Many mainstream party candidates are also going out of their way to emphasise their independent-mindedness, and starting to run more locally tailored campaigns. In Brighton, Peter Kyle has been crowdfunding a successful Corbyn-skeptic campaign — while next door, Kemptown challenger Lloyd Russell-Moyle is embracing the progressive alliance which could help him win with Green support. But there remains an element of self-defeating reluctance among the parties to embrace new techniques (and some officials are still warning candidates against crowdfunding, despite the fact that Crowdpac now makes it easy to raise vital additional funds completely legally!).

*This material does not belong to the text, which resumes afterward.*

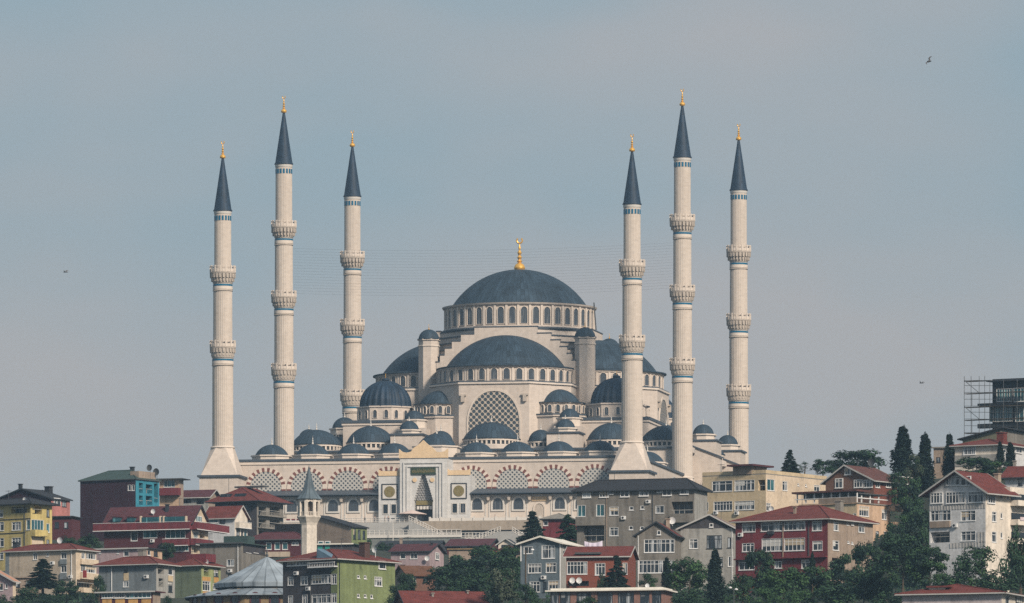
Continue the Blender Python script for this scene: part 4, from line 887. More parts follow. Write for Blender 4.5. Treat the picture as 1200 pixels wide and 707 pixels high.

People-powered campaigning is not the exclusive preserve of the left; as I have written elsewhere, it played an important role in the success of the Brexit and Trump insurgencies. But it is striking both how tightly Theresa May’s Conservatives have stuck tightly to their repertoire of big donor money, focus-grouped messages and micro-targeted advertising, and how hollow these tactics are beginning to look. While this old politics playbook may be enough to win this time, it is increasingly looking like such a victory will be pyrrhic.

Ultimately, the future of politics in Britain is about much more than Theresa May or Jeremy Corbyn. Both are accidental leaders. The real question is who can open the door to a new politics — one in which citizens are more empowered and able to live larger and more fulfilled lives, and we can navigate the tricky straits of twenty-first century politics together as a society. There will be many lessons to learn in the days after the election, and new campaigns to fight. But this brief and turbulent campaign is already revealing many reasons for hope.

Paul Hilder is co-founder and chief international officer at Crowdpac

3 Responses to “How people power can beat the big donors – from crowdfunding to tactical voting”

  1. Juteman

    Talk of a progressive alliance is fine, but maybe tell that to Labour in Scotland. They are urging voters to vote Tory to beat the SNP in certain seats.
    They seem to have forgotten that this is a GE, not Indyref2.

  2. Tony

    The Labour website allows you to donate to a particular Labour candidate. This is a great idea although I am a bit sceptical as to whether that is what really happens and so I only donated a modest sum.

  3. GordieRee

    Tony, scepticism? Be bold. Take a risk. Increase your donation. Let someone else decide where the biggest bang for the buck can be found. This is about getting 326 seats. Which ones is a matter of secondary importance.